We implemented our two propositions in the Mistral-2.0 [10] solver (denoted by fr for the first formulation and ac for the arc consistency algorithm) and we compare them against the bound (\(\mathcal{D}\)) consistency algorithm of [20] implemented in the same solver (denoted by bc). We restrict the search strategy to branch on the sequence \([X_{1}, \ldots , X_{n}]\) since it is sufficient to decide the problem. We used four different heuristics: a lexicographic branching (lx) with random value selection (rd); lx with random min/max value selection (mn); activity based search (as) [15]; and impact-based search (is) [18]. We use geometric restarts and we run 5 randomization seeds. There is a time cutoff of 15 min for each model on each instance.

We first run all the configurations on purely random instances with complete preference lists of size up to \(500 \times 500\) and observed that these instances are extremely easy to solve for all configurations without valuable outcome. We therefore propose to use a new benchmark of hard instances.

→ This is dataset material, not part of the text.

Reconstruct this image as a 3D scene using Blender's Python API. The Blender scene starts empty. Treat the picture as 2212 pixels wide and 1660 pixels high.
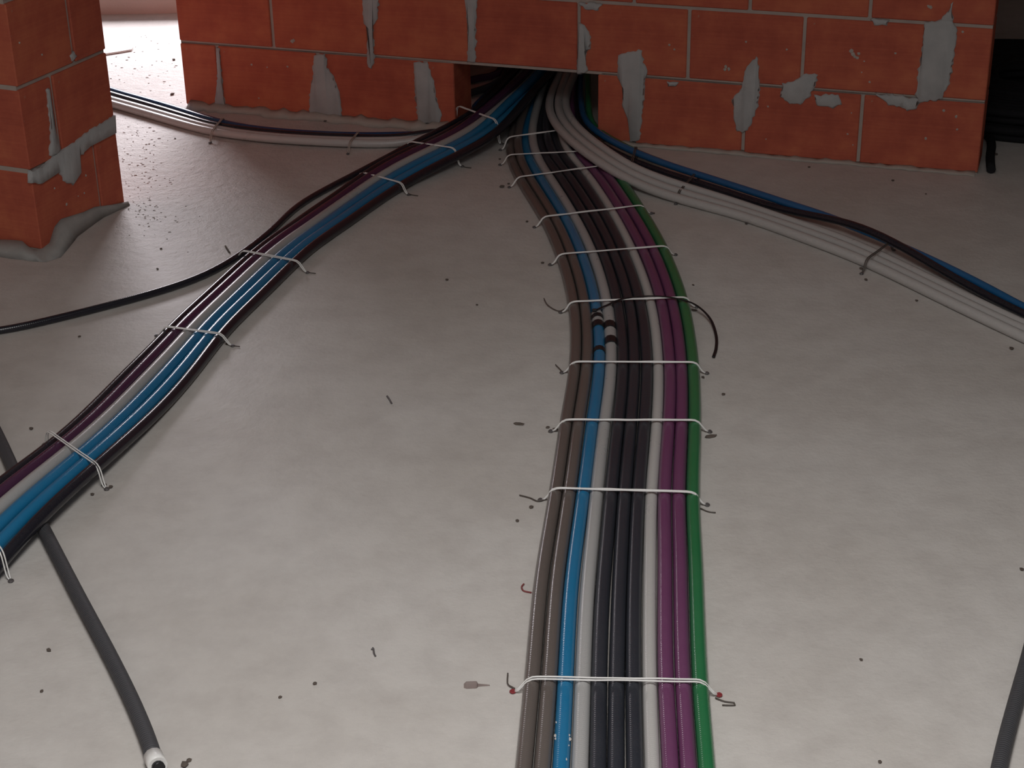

Irving and Leather [12] described a family of stable marriage instances, where the number of solutions for stable matching grows exponentially. In this family, the number of stable matchings g(n) for an instance of size \(n \times n\) respects the recursive formula \(g(n) \ge 2 \times {g(n/2)}^2\), and \(g(1)=1\), where n, the number of men, is of the form \(2^k\). To give an idea of the exponential explosion, when \(n=16\), the number of solutions is 195472, and when \(n=32\), the number of solutions is 104310534400. We generate instances of sizes \(n \in \{32, 64, 128, 256 \}\) as follows. For each size, we generate the instance as in [12], then swap \(\alpha \%\) of n random pairs from the preference lists of men. We apply the same swapping procedure for woman. We generated 50 instances for each size with \(\alpha =10\), \(\alpha =20\), and \(\alpha =30\). This gives us a total of 600 instances available in http://siala.github.io/sm/sm.zip.

In the following figures we represent every configuration by “A-B” where A\(\in \{\textit{fr}, \textit{ac}, \textit{bc}\}\) is the constraint model for stability and B \(\in \{\) lx-rd, lx-mn, as, is \(\}\) is the search strategy. In Figs. 1a and  2b we give the cactus plots of proving optimality for these instances on the two problems. That is, after a given CPU time in seconds (y-axis), we give the percentage of instances proved to optimality for each configuration on the x-axis. In Figs. 1a and  2b we study the quality of solutions by plotting the normalized objective value of the best solution found by the configuration h (x-axis) after a given time in seconds (y-axis) [11]. Let h(I) be the objective value of the best solution found using model h on instance I and lb(I) (resp. ub(I)) the lowest (resp. highest) objective value found by any model on I. We use a normalized score in the interval [0, 1]: \( score(h,I)= \frac{ub(I) - h(I) + 1}{ub(I) - lb(I) + 1} \). The value of score(h, I) is equal to 1 if h has found the best solution for this instance among all models, decreases as h(I) gets further from the optimal objective value, and is equal to 0 if and only if h did not find any solution for I. Note that for \(\textit{fr}\) and \(\textit{ac}\) the CPU time in all there figures includes the O(L) preprocessing step that we mentioned at the beginning of Sect. 4.

Fig. 1.

Performance cactus, sex equal stable matching

Fig. 2.

Performance cactus, balanced stable matching

These figures show that the arc consistency model (ac) does not pay off as it considerably slows down the speed of exploration. It should be noted that between bc and ac  there is no clear winner. The SAT formulation (fr), on the other hand, outperforms both bc and ac using any search strategy. This is true for both finding proofs of optimality and finding the best objective values. In fact, fr clearly finds better solutions faster than any other approach.

Lastly, we note that the best search strategy for sex-equal stable matching is, surprisingly, the one branching lexicographically using a random value selection (Figs. 1a and b). For the case of balanced stable matching, clearly impact-based search is the best choice for finding proofs (Fig. 2a) whereas activity based search finds better solutions (Fig. 2b).

7 Conclusion

We addressed the general case of many-to-many stable matching in a constraint programming context. Using fundamental properties related to the notion of rotation in stable matching we presented a novel SAT formulation of the problem then showed that arc consistency can be maintained in quadratic time. Our experimental study on two hard variants of stable matching called sex-equal and balanced stable matching showed that our SAT formulation outperforms the best CP approach in the literature. In the future, it would be interesting to experimentally evaluate our propositions on hard variants in the many-to-many setting.